Memorable es el momento en que llegan los mejores productos de todos los rincones de España y se reparten y distribuyen en perfecto orden y concierto. Y el ejército de jóvenes cocineros entrando a ritmo musical con fuentes y perolas de hierro en la cocina. Memorable también el plano en que todos esos y esas jóvenes están en los vestuarios vistiéndose, abotonándose sus blancas e impolutas chaquetas distintivas, como si fueran José Tomás calzándose su traje de luces o Peter Parker enfundándose sus mallas azules y rojas. Y memorable cómo esa maquinaria perfecta empieza a mover sus pistones y a coger velocidad de crucero según van llegando los clientes al comedor. Un menú con treinta o cuarenta platillos no puede retrasar su ritmo ni un minuto porque eso retrasaría el devenir de la mesa los consiguientes treinta o cuarenta minutos...

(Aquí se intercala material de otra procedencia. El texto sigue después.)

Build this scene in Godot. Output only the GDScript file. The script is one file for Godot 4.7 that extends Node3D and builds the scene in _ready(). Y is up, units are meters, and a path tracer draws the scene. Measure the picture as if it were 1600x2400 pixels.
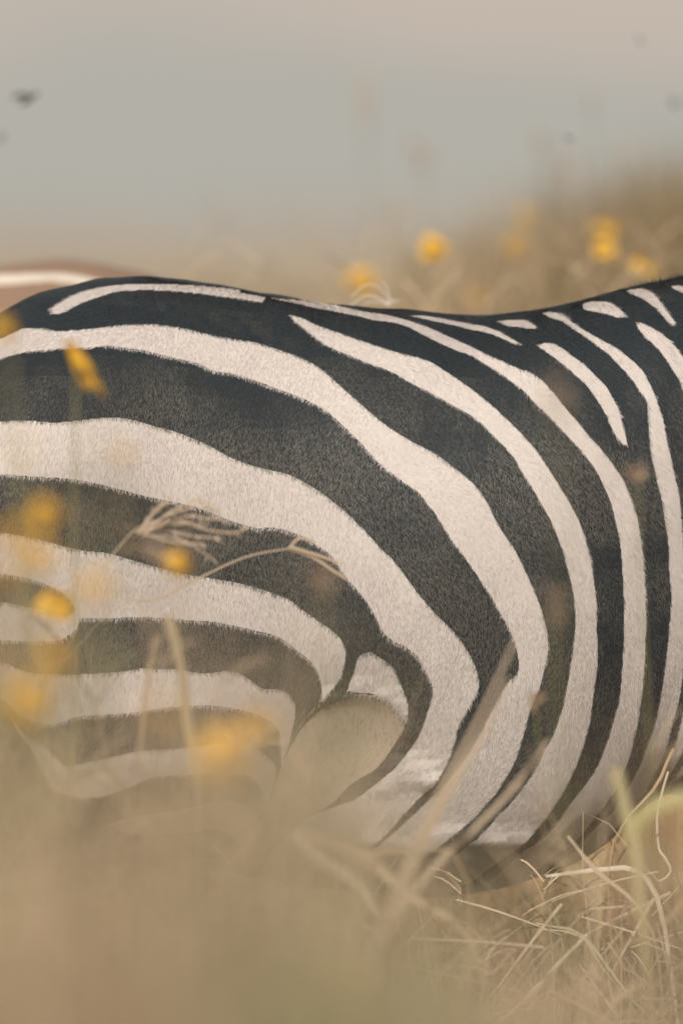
extends Node3D
# A zebra's flank in tall dry savanna grass, seen through a long lens.

const HAZE_NOISE_SEED := 11
const MAP_LEFT := -0.80      # the coat map: a side view of the animal, 1.1 mm a pixel
const MAP_WIDE := 2.25
const MAP_TALL := 1.70
const MAP_COLUMNS := 2045
const MAP_ROWS := 1545
const LOFT_FROM := -0.68
const LOFT_STEP := 0.03
const FINE_STEP := 0.005
# heights of the back and of the belly and half the girth, every 3 cm from the buttocks to the chest
const BACK_LINE := [0.938, 0.980, 1.027, 1.060, 1.090, 1.120, 1.150, 1.180, 1.204, 1.225, 1.243, 1.255, 1.263, 1.269, 1.271, 1.271, 1.268, 1.263, 1.257, 1.251, 1.246, 1.241, 1.237, 1.234, 1.231, 1.229, 1.227, 1.225, 1.224, 1.226, 1.230, 1.235, 1.241, 1.249, 1.255, 1.260, 1.264, 1.269, 1.273, 1.274, 1.272, 1.270, 1.260, 1.245, 1.230, 1.207, 1.172, 1.136, 1.106]
const BELLY_LINE := [0.856, 0.837, 0.815, 0.795, 0.779, 0.763, 0.747, 0.731, 0.715, 0.699, 0.683, 0.667, 0.651, 0.633, 0.613, 0.592, 0.574, 0.564, 0.555, 0.547, 0.541, 0.537, 0.535, 0.533, 0.531, 0.530, 0.530, 0.532, 0.537, 0.543, 0.550, 0.560, 0.573, 0.590, 0.615, 0.640, 0.654, 0.657, 0.661, 0.669, 0.678, 0.688, 0.704, 0.725, 0.746, 0.777, 0.824, 0.872, 0.912]
const HALF_WIDTH := [0.055, 0.080, 0.110, 0.137, 0.158, 0.179, 0.198, 0.211, 0.221, 0.232, 0.243, 0.250, 0.250, 0.250, 0.250, 0.250, 0.250, 0.251, 0.252, 0.253, 0.254, 0.256, 0.261, 0.267, 0.273, 0.279, 0.284, 0.285, 0.285, 0.285, 0.285, 0.284, 0.277, 0.269, 0.261, 0.253, 0.244, 0.235, 0.227, 0.218, 0.211, 0.205, 0.198, 0.192, 0.177, 0.159, 0.138, 0.110, 0.085]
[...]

Anécdotas aparte, creo que si este documental algo nos enseña es que para alcanzar la excelencia en una profesión y a los niveles que ha alcanzado Ferrán Adriá, no sólo hay que ponerle talento, que en este caso es indiscutido y que además es algo innato; no basta con ponerle ilusión, pasión y un tremendo amor a las cosas bien hechas; sino que también, y a mi juicio es la moraleja de esta historia, hay que ponerle una cantidad ímproba de horas de trabajo y un deseo fijo e inquebrantable de superación.

Toda una lección de vida, más significativa aún para los tiempos que corren.